La vitrine sur rue du Terrier présentant quelques pièces étonne! Les enfants sont attirés et intrigués tandis que les adultes s’offusquent, ont la critique sévère le plus souvent. De l’intérieur on entend tout, Paul Toupet s’en amuse!
Pour les regards – espiègles ou étonnés – et les attitudes des sculptures, ce sont ses petits neveux et nièces qui sont sa plus grande source d’inspiration, tantôt boudeurs, joueurs, souples comme des élastiques, ils rappellent à l’artiste une spontanéité et une aisance désormais perdue. Décidément l’âge adulte nous fait sacrifier bien des choses primordiales. Les vêtements de vieilles dentelles anglaises et les souliers de cuir (ces fameuses Kickers ajourées que nous avons presque tous porté) chinés de-ci de-là, finissent ses compositions oniriques et hors-du temps.
Parachevant un premier cycle stylistique d’œuvres de cire et de cendre par la mise en scène de sa propre mort d’après un moulage de son corps et entouré de treize anges virevoltants, il accompagne son âme sous la verrière de la Halle Saint Pierre lors du second opus de l’expo Hey!, une place d’honneur bien méritée. Une œuvre titanesque qui a demandé un travail acharné, pendant des mois car il lui a fallu coller une à une les plumes des nombreuses paires d’ailes. La perspective d’une expo paradisiaque qui pris alors des airs de purgatoire: « Pour la première fois j’ai failli prendre un assistant mais je ne trouve pas ça honnête, j’ai réunis ma patience et mon courage pour tout finir à temps ».

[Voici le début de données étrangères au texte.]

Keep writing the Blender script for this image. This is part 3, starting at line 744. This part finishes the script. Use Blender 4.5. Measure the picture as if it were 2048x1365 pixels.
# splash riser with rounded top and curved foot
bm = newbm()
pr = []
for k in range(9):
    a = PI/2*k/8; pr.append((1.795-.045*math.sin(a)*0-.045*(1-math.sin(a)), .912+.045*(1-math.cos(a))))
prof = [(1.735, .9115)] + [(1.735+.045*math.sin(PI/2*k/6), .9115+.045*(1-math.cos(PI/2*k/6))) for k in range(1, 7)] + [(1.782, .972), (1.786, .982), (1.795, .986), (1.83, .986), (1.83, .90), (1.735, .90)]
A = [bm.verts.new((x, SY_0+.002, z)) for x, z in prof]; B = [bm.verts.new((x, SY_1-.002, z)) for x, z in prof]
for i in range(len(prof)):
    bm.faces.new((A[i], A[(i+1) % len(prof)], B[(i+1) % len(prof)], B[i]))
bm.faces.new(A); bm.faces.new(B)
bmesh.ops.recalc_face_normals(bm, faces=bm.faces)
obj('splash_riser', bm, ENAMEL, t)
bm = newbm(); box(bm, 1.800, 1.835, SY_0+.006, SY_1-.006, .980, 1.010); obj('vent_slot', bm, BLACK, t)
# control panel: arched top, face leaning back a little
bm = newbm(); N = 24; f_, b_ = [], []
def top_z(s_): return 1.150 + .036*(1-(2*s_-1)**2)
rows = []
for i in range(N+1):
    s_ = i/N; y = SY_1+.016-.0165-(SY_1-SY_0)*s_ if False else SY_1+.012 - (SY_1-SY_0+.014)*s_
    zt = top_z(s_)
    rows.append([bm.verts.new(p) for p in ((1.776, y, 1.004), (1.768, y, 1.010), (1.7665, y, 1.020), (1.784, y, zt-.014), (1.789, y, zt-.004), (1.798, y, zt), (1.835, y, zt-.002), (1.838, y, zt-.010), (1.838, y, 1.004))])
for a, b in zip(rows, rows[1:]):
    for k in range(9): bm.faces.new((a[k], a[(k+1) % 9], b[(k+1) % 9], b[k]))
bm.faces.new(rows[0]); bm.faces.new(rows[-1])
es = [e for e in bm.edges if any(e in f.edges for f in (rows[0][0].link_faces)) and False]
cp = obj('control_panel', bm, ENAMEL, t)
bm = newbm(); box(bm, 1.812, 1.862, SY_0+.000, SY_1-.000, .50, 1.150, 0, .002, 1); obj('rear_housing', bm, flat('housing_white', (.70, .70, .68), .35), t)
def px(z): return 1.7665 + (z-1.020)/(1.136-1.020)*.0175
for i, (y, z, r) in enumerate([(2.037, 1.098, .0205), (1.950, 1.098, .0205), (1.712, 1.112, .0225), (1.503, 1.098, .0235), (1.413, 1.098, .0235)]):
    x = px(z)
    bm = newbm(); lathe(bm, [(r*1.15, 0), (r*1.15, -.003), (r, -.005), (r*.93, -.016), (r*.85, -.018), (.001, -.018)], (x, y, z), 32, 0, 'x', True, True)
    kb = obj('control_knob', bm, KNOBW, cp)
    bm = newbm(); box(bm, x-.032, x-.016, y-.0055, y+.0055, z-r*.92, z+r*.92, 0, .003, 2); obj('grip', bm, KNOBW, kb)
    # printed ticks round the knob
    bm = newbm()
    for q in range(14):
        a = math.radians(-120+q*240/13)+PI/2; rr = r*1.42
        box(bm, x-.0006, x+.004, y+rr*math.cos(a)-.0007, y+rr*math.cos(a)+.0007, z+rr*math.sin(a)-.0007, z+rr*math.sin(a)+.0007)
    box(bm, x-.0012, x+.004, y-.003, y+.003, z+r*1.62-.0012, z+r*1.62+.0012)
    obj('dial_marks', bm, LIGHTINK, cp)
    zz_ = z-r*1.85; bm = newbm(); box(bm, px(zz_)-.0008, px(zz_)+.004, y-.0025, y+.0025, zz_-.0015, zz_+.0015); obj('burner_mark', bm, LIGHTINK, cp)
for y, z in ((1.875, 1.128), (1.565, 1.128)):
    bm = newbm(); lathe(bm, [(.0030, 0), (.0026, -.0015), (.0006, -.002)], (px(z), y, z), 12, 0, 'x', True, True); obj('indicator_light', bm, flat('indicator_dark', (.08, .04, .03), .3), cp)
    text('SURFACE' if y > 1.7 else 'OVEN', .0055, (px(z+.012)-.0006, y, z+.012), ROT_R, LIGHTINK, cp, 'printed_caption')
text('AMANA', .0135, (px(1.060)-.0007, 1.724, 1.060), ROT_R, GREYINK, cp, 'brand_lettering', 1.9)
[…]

Ses dernières pièces muent, se lissent. Le blanc-matière et lumière donnent un tout autre aspect à ses sculptures. Une forme de minimalisme chromatique qui loin de perdre en puissance souligne d’autant plus les détails de chaque œuvre: les yeux, les chaussures et vêtements, les tresses qui jaillissent de la bouche ou des orbites des sculptures (motif récurant, faisant écho à des masques péruviens, chaque tresse correspond à un ennemi tué).Paul Toupet en a déjà l’intuition, un jour il passera à une polychromie plus franche. La sculpture ne fait pas exception à cette dichotomie du noir & blanc et de la couleur. Des statues qui parlent au cœur, que ce soit de l’effroi ou une invitation à retrouver un rire d’enfant!
B!B!: Ton caractère en fonction des 7 pêchés capitaux: Es-tu colérique?
Paul Toupet: Non!
B!B!: Gourmand?
Paul Toupet: Pas trop mais j’ai un faible pour le soufflé au fromage de ma mère.
B!B!: Avare?
Paul Toupet: Pas du tout, j’essaye d’aider mes proches autant que possible, être disponible, leur donner du temps et partager beaucoup de choses avec eux.
B!B!: Paresseux?
Paul Toupet: Oui et non. Je peux être très casanier et apprécier les grâces matinées mais quand je bosse ce n’est pas à moitié. Je vais toujours au bout de mes projets, des buts que je me fixe.
B!B!: Enclin à la luxure?
Paul Toupet: Rien à foutre, je n’aime pas le coté « vautrons-nous dans le superficiel ».
B!B!: Envieux?
Paul Toupet: Certainement pas, je ne me sens pas en compétition avec les autres et je me trouve suffisamment gâté par la vie.
B!B!: Orgueilleux?
Paul Toupet: Oui un peu parfois mais j’essaye d’y faire attention.